Sprinkler Systems — Install, Repair, and Winterize

Efficient irrigation built around your zones, soil, and plant types — plus seasonal service.

3 min read

An irrigation system that’s tuned to your yard saves water, time, and the cost of replacing dead plants. A poorly-zoned one runs the south side dry while the shaded back yard rots. We design and service sprinkler systems for both ends of that spectrum.

  • New installs — full-yard design with zoning by sun exposure and plant type
  • Head and valve repair — replacement, depth adjustments, broken risers
  • Coverage tuning — eliminate dry spots and overspray
  • Controller upgrades — smart controllers that adjust to weather and soil moisture
  • Drip conversion — replacing spray heads with drip in beds and tree wells
  • Backflow preventer testing and replacement
  • Spring startup and fall blowout — pressure test, head check, winterization

Every plant has a different water demand. Lawn wants 1″ per week; shrubs want a deep soak less often; vegetables want consistent moisture. Mixing those demands on one zone means something always loses. We separate them by demand profile so each zone runs at the right interval.

Sun exposure matters as much as plant type. South- and west-facing zones lose moisture twice as fast as north-facing ones in summer. A controller that runs all zones for the same duration is over-watering one and under-watering the other. Splitting by exposure is the single biggest efficiency gain on most retrofits.

In this climate, fall blowouts are not optional. Water expanding in a backflow preventer, valve, or head over the winter cracks the body and the repair is more expensive than the blowout would have been. We blow each zone clear with compressed air at controlled pressure and drain the mainline to the appropriate point.

Spring startup is the inverse — a slow pressurization with a head-by-head check for damage, leaks, and clogged nozzles, plus a controller tune-up for the season’s expected demand.

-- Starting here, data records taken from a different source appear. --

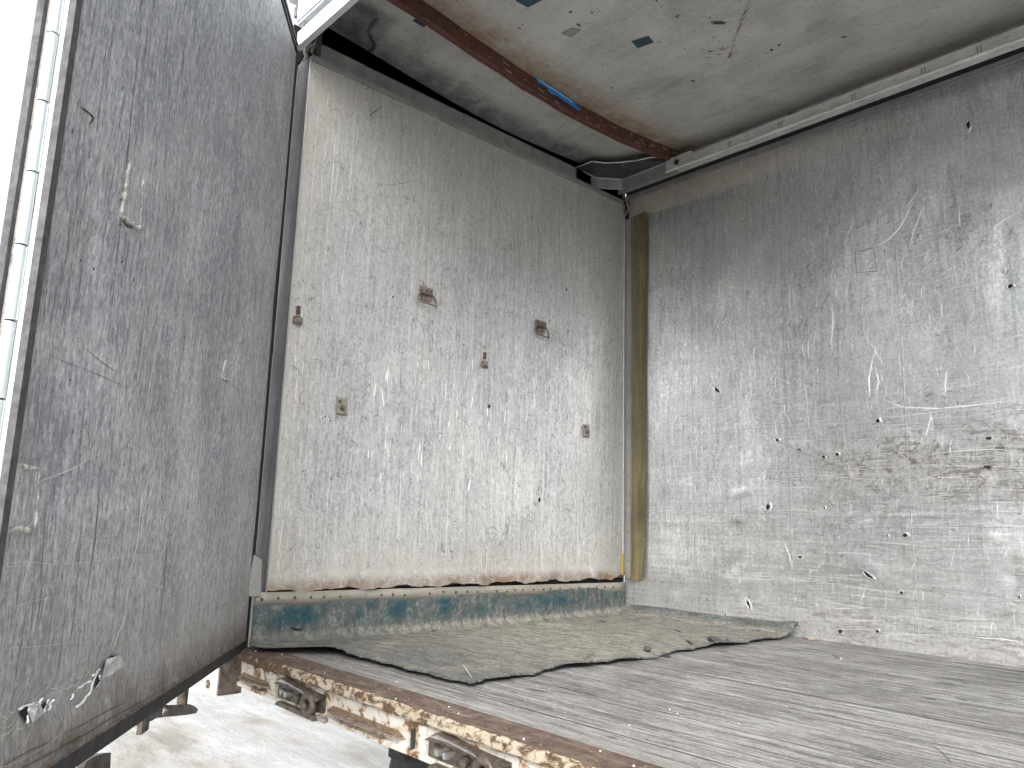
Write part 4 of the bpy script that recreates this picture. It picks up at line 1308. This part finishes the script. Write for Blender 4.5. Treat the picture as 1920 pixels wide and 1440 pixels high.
nu, nv = 150, 210
L1, RC = .165, .055
prof = []
for t in np.linspace(0, 1, nu):
    s_ = t * (L1 - RC + RC * math.pi / 2 + 1.085 - RC - .012)
    if s_ < L1 - RC:
        prof.append((.012, L1 - s_, 1, 0))
    elif s_ < L1 - RC + RC * math.pi / 2:
        a = (s_ - (L1 - RC)) / RC
        prof.append((.012 + RC * (1 - math.cos(a)), RC - RC * math.sin(a), math.cos(a), math.sin(a)))
    else:
        prof.append((.012 + RC + s_ - (L1 - RC + RC * math.pi / 2), 0, 0, 1))
top = np.zeros((nu, nv, 3))
nrm = np.zeros((nu, nv, 3))
jag = [sum(a * math.sin(v * f + p) for a, f, p in ((.012, 7, 1), (.008, 17, 2.2), (.006, 41, .4), (.004, 97, 1), (.003, 211, 2))) for v in np.linspace(0, 2.4, nv)]
for i, (px_, pz_, nx, nz) in enumerate(prof):
    ye, ze = mat_edge(px_)
    jy = .005 * math.sin(px_ * 37) + .003 * math.sin(px_ * 91 + 1) + .002 * math.sin(px_ * 190)
    for j, t in enumerate(np.linspace(0, 1, nv)):
        y1 = WD - .012
        y = (ye + jy * (px_ > .3)) * (1 - t) + y1 * t
        x, z = px_, pz_
        fl = nz ** 2
        if px_ > .9:
            x += jag[j] * ((px_ - .9) / .18) ** 2 + .05 * ((px_ - .9) / .18) ** 2 * max(0, (t - .75) / .25) ** 1.5
        d0 = y - ye
        z += fl * (.004 + ze * math.exp(-(d0 / .16) ** 2))
        if px_ > .1:
            z += fl * (.010 * math.exp(-((1.10 - x) / .06) ** 2) * (.5 + .5 * math.sin(y * 8 + 1) + .4 * math.sin(y * 19)))
            z += fl * (.004 * math.sin(y * 5 + x * 4) * math.sin(x * 6 + 1) + .004)
            z += .010 * fl * math.exp(-((y - 1.45 - .5 * x) / .05) ** 2) * max(0, 1 - abs(x - .25) / .3)
        cw = max(0, (y - (WD - .14)) / .13)
        z += fl * .052 * cw ** 1.6          # turns up against the wall
        bulge = .006 * math.sin(y * 6.3 + 2) + .004 * math.sin(y * 15)
        x += (1 - fl) * max(0, bulge) * min(1, (L1 - pz_) / .05)
        top[i, j] = (x, y, max(z, .0035 * fl) + .0055 * fl)
        nrm[i, j] = (nx, 0, nz)
b = MB()
I = np.arange(nu * nv).reshape(nu, nv)
F = np.stack([I[:-1, :-1], I[1:, :-1], I[1:, 1:], I[:-1, 1:]], -1).reshape(-1, 4)
bot = top - nrm * .0055
b.add(top.reshape(-1, 3), F, 'mat', True)
b.add(bot.reshape(-1, 3), F[:, ::-1], 'rubber', True)
for ring in (I[:, 0], I[:, -1], I[0, :], I[-1, :]):
    A, B = top.reshape(-1, 3)[ring], bot.reshape(-1, 3)[ring]
    k = len(ring)
    b.add(np.concatenate([A, B]), [(i, i + 1, k + i + 1, k + i) for i in range(k - 1)], 'gasket')


def mat_z(x, y):
    d = (top[..., 0] - x) ** 2 + (top[..., 1] - y) ** 2 + (top[..., 2] > .06) * 9
    return float(top.reshape(-1, 3)[int(np.argmin(d.reshape(-1)))][2])


def mat_cut(pix, w_):
    V = []
    for k, q in enumerate(pix):
        p = hit(*q, Z3, .02)
        p = hit(*q, Z3, mat_z(p[0], p[1]) + .0025)
        ww = w_ * math.sin(math.pi * (k + .4) / (len(pix)))
        V.append((p + Y3 * 0 + X3 * ww, p - X3 * ww))
    P = [a for a, _ in V] + [c for _, c in V]
    k = len(V)
    b.add(P, [(i, i + 1, k + i + 1, k + i) for i in range(k - 1)], 'black')


mat_cut([(541, 1174), (550, 1180), (556, 1182), (564, 1180), (574, 1178)], .012) if False else None
q = [hit(px, py, X3, .0155) for px, py in ((541, 1174), (549, 1180), (556, 1183), (574, 1178), (558, 1179), (549, 1177))]
b.add(q, [(0, 1, 2, 5), (2, 3, 4, 5)], 'black')
mat_cut([(1134, 1205), (1150, 1207), (1165, 1210), (1185, 1215), (1205, 1220)], .010)
mat_cut([(1260, 1181), (1268, 1181), (1275, 1184), (1290, 1187)], .008)
mat_cut([(1288, 1200), (1296, 1207), (1310, 1210)], .010)
mat_cut([(1326, 1195), (1335, 1203), (1350, 1205), (1366, 1204)], .014)
mat_cut([(800, 1186), (815, 1181), (845, 1177)], .004)
mat_cut([(895, 1197), (900, 1198), (905, 1199)], .008)
mat_cut([(1125, 1163), (1130, 1165), (1134, 1167)], .010)
mat_cut([(1046, 1214), (1052, 1216), (1058, 1216)], .005)
rm = b.build('rubber_mat', None)
tag(rm, 'dusty teal and grey rubber sheet curling from the bulkhead foot on to the floor', 'mat')

# ------------------------------------------------------------------ loose things
st = thing('blue_strap', 'bundle of bright blue plastic strap tucked over the rusty roof bow', 'strap', (.46, 1.09, ceil_z(1.09) - .02))
base = np.array(st.location)
for k, (ya, yb, dz, mt) in enumerate(((1.085, 1.40, -.006, 'strap'), (1.10, 1.43, -.020, 'strap'), (1.17, 1.41, -.032, 'strap'), (1.095, 1.36, -.0145, 'strap_white'))):
    b = MB()
    yy = np.linspace(ya, yb, 12)
    hw = .0045 if mt == 'strap' else .0030
    V = []
    for y in yy:
        z = ceil_z(y) + dz - .010 * (y - 1.09) / .3 + .0015 * math.sin(y * 60 + k)
        xo = .458 + .003 * k + .004 * math.sin((y - ya) / (yb - ya) * math.pi)
        V += [(xo, y, z - hw), (xo, y, z + hw), (xo + .0015, y, z + hw), (xo + .0015, y, z - hw)]
    V = [tuple(np.array(v) - base) for v in V]
    F = []
    for i in range(len(yy) - 1):
        for j in range(4):
            F.append((i * 4 + j, i * 4 + (j + 1) % 4, (i + 1) * 4 + (j + 1) % 4, (i + 1) * 4 + j))
    F += [(0, 1, 2, 3), (len(V) - 1, len(V) - 2, len(V) - 3, len(V) - 4)]
    b.add(V, F, mt)
    b.build('strand', st)


def rag(name, pix, h, mat, lab, cat, group=None, plane=0.0, jx=.004):
    """a small curled scrap lying flat"""
    P = [hit(*q, Z3, plane) for q in pix]
    cc = sum(P) / len(P)
    P = [cc + (p - cc) * .75 for p in P]
    h *= .5
    b = MB()
    nP = len(P)
    tp = [p + Z3 * (h * (.4 + .8 * (i % 2))) for i, p in enumerate(P)]
    b.add([p + Z3 * .001 for p in P] + tp, [tuple(range(nP))[::-1], tuple(range(nP, 2 * nP))] + [(i, (i + 1) % nP, nP + (i + 1) % nP, nP + i) for i in range(nP)], mat)
    o = b.build(name)
    tag(o, lab, cat, group)


rag('rubber_scrap', [(1232, 1229), (1240, 1227), (1262, 1231), (1258, 1234), (1240, 1232)], .010, 'rubber', 'black rubber shred on the floor touching the torn mat edge', 'scrap', plane=.001)
rag('rubber_scrap', [(1330, 1218), (1342, 1216), (1367, 1220), (1362, 1223), (1345, 1221)], .004, 's_mid', 'flat grey scrap on the floor just below the ragged mat', 'scrap', plane=.001)
rag('rubber_scrap', [(1322, 1192), (1336, 1195), (1360, 1202), (1368, 1199), (1374, 1203), (1352, 1208), (1332, 1202)], .016, 'gasket', 'curled rubber shred lying on the mat beside its dark tear', 'scrap', plane=.018)
rag('rubber_scrap', [(1203, 1215), (1210, 1213), (1221, 1215), (1224, 1220), (1212, 1222)], .014, 'gasket', 'frayed rubber tuft at the end of the long mat cut', 'scrap', plane=.018)
rag('litter_heap', [(1500, 1194), (1508, 1192), (1520, 1196), (1534, 1199), (1530, 1202), (1514, 1200)], .012, 'fibre', 'little heap of pale splinters at the wall foot by the mat corner', 'litter', plane=.002)
for q, lab in ((((868, 1247), (884, 1270)), 'pale straw standing on the mat edge nearest the doorway'), (((1560, 1229), (1574, 1234)), 'short dark splinter on the floor beside a white crumb'), (((1094, 1236), (1117, 1224)), 'brown splinter poking from the ragged mat edge')):
    b = MB()
    p0, p1 = hit(*q[0], Z3, .03 if 'straw' in lab else .022), hit(*q[1], Z3, .022)
    if 'floor' in lab:
        p0, p1 = hit(*q[0], Z3, .004), hit(*q[1], Z3, .004)
    b.tube([p0, (p0 + p1) / 2 + Z3 * .002, p1], [.0012, .002, .0014], 'fibre' if 'straw' in lab else 'brown_iron', 6)
    tag(b.build('straw' if 'straw' in lab else 'splinter'), lab, 'straw' if 'straw' in lab else 'splinter')

spots = [(1577, 1235), (744, 1279), (1030, 1293), (868, 1364), (842, 1325), (905, 1292), (1475, 1224), (1475, 1325), (1385, 1357), (1256, 1330), (1270, 1338), (1060, 1336), (985, 1312), (1180, 1360), (1290, 1268), (1640, 1262), (742, 1310), (860, 1338), (1700, 1345), (1480, 1285)]
proto = None
for i, q in enumerate(spots):
    p = hit(*q, Z3, .004)
    if p[1] < .062:
        p = hit(*q, Z3, .006)
    if proto is None:
        b = MB()
        V = []
        for k in range(12):
            a = k * 2.4
            zz = 1 - 2 * (k + .5) / 12
            r_ = math.sqrt(1 - zz * zz)
            V.append(np.array([math.cos(a) * r_, math.sin(a) * r_, zz]) * rng.uniform(.75, 1.15) * .0042)
        import bmesh
        bm = bmesh.new()
        for v in V:
            bm.verts.new(v)
        bmesh.ops.convex_hull(bm, input=list(bm.verts))
        me = bpy.data.meshes.new('crumb')
        bm.to_mesh(me)
        bm.free()
        me.materials.append(M['crumb'])
        proto = bpy.data.objects.new('crumb', me)
        o = proto
    else:
        o = proto.copy()
    C.objects.link(o)
    o.location = tuple(p)
    o.rotation_euler = (rng.uniform(0, 6), rng.uniform(0, 6), rng.uniform(0, 6))
    s_ = rng.uniform(.3, .62) if i else .85
    o.scale = (s_, s_, s_ * .8)
    tag(o, 'tiny white crumb lying loose on the grey floor planks or sill', 'crumb', 'white crumbs on the floor')
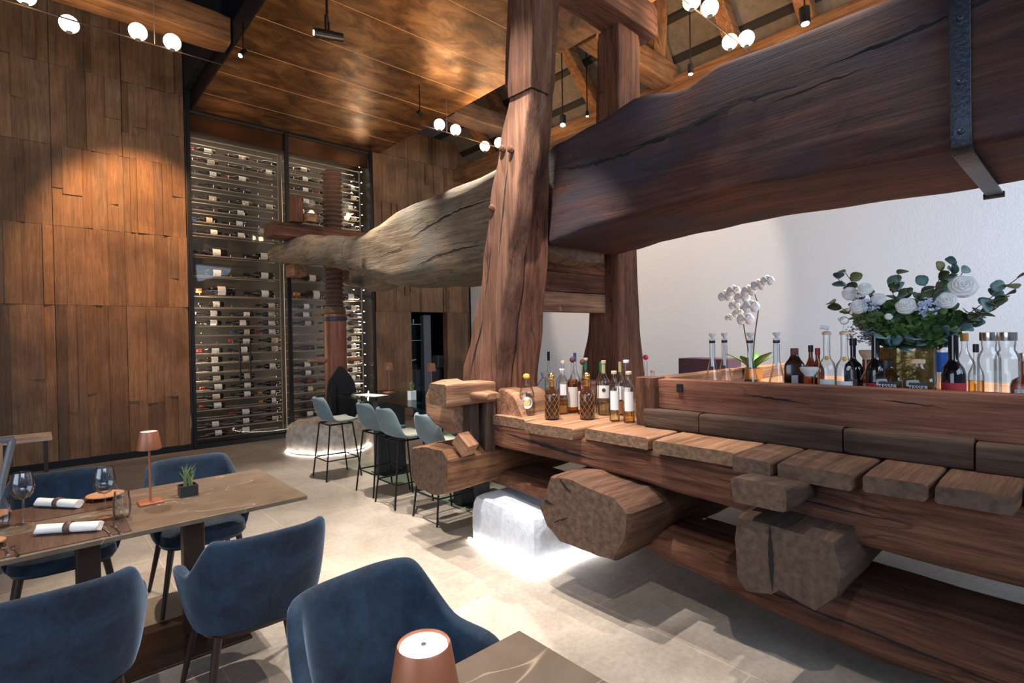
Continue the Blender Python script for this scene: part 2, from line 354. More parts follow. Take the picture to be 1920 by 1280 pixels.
# ================================================================== SETTING
YB = 8.98; XR = 6.9
struct(boxo('floor', (-6, 8, -5, 11, -.1, 0), FLOOR, bev=0))
struct(boxo('wall_right', (XR, XR+.2, -5, 9.2, 0, 4.9), WHITEW, bev=0))
struct(boxo('wall_left', (-6.2, -6, -5, 9.2, 0, 7), WHITEW, bev=0))
bm = bm_(); box(bm, -6, XR, -5.2, -5, 0, .5); box(bm, -6, XR, -5.2, -5, 4.2, 7)
for x in (-6, -3, 0, 3, 6): box(bm, x, x+.5, -5.2, -5, .5, 4.2)
struct(obj('wall_rear', bm, WHITEW))
def oak_wall(name, cols, joints, hole=None, seed=1, zt=6.9):
    rnd = random.Random(seed); bm = bm_()
    box(bm, cols[0], cols[-1], YB+.03, YB+.12, 0 if not hole else 2.1, zt)
    if hole: box(bm, cols[0], hole[0], YB+.03, YB+.12, 0, 2.1); box(bm, hole[1], cols[-1], YB+.03, YB+.12, 0, 2.1)
    for x0, x1 in zip(cols, cols[1:]):
        offs = rnd.choice((0, 0, 1))
        zs = [.09] + list(joints) + [zt]
        for z0, z1 in zip(zs, zs[1:]):
            if hole and z1 <= 2.11 and x0 >= hole[0]-.01 and x1 <= hole[1]+.01: continue
            x = x0+.003
            while x < x1-.03:
                wd = rnd.choice((.075, .1, .12, .16, .2)); xe = min(x+wd, x1-.003)
                if x1-xe < .05: xe = x1-.003
                k = rnd.random(); dl = dr = rnd.uniform(0, .006)
                split = None
                if k < .22: dl += .028
                elif k < .44: dr += .03
                elif k < .52: dl += .022; dr += .022
                if k < .52 and rnd.random() < .5 and z1-z0 > .8: split = z0+(z1-z0)*rnd.uniform(.3, .6)
                segs = [(z0+.002, z1-.002, dl, dr)] if not split else [(z0+.002, split, .004, .004), (split+.001, z1-.002, dl, dr)]
                for za, zb, a, b in segs:
                    vs = [bm.verts.new(p) for p in ((x, YB+.03, za), (xe-.0015, YB+.03, za), (xe-.0015, YB+.03, zb), (x, YB+.03, zb), (x, YB-a, za), (xe-.0015, YB-b, za), (xe-.0015, YB-b, zb), (x, YB-a, zb))]
                    for f in ((4, 5, 6, 7), (0, 4, 7, 3), (1, 2, 6, 5), (3, 7, 6, 2), (0, 1, 5, 4)): bm.faces.new([vs[i] for i in f])
                x = xe
    return struct(obj(name, bm, WALLM, smooth=False))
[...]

If your system runs but your bills are high or plants are stressed, the fix usually starts with a coverage audit. We mark each head’s actual reach with chalk, identify dry zones, and decide whether the issue is head spacing, nozzle wear, pressure, or zone allocation. Sometimes the right answer is replacing six heads; sometimes it’s redrawing zones from scratch.

A sprinkler system designed for 60 psi at the head will throw the wrong pattern at 35 or 80 psi. Old systems often run at whatever the city happens to deliver, with no regulation; modern systems use pressure-regulated heads that hold the design pressure regardless of supply variation. If you’ve noticed misting (over-pressure) or weak coverage (under-pressure), pressure regulation is usually the fix — and converting to pressure-regulated heads is a head-by-head retrofit you don’t have to do all at once.

Smart irrigation controllers are usually worth it on systems with three or more zones. The water savings from skipping a run after a rain event, or shortening a run during a cool week, add up over a season. The bad ones are bad — overcomplicating a problem that doesn’t need it — but the major brands (Hunter Hydrawise, Rachio, Rain Bird ESP-TM2) are reliable and pay back the small premium over a basic timer in a couple of seasons of water bills.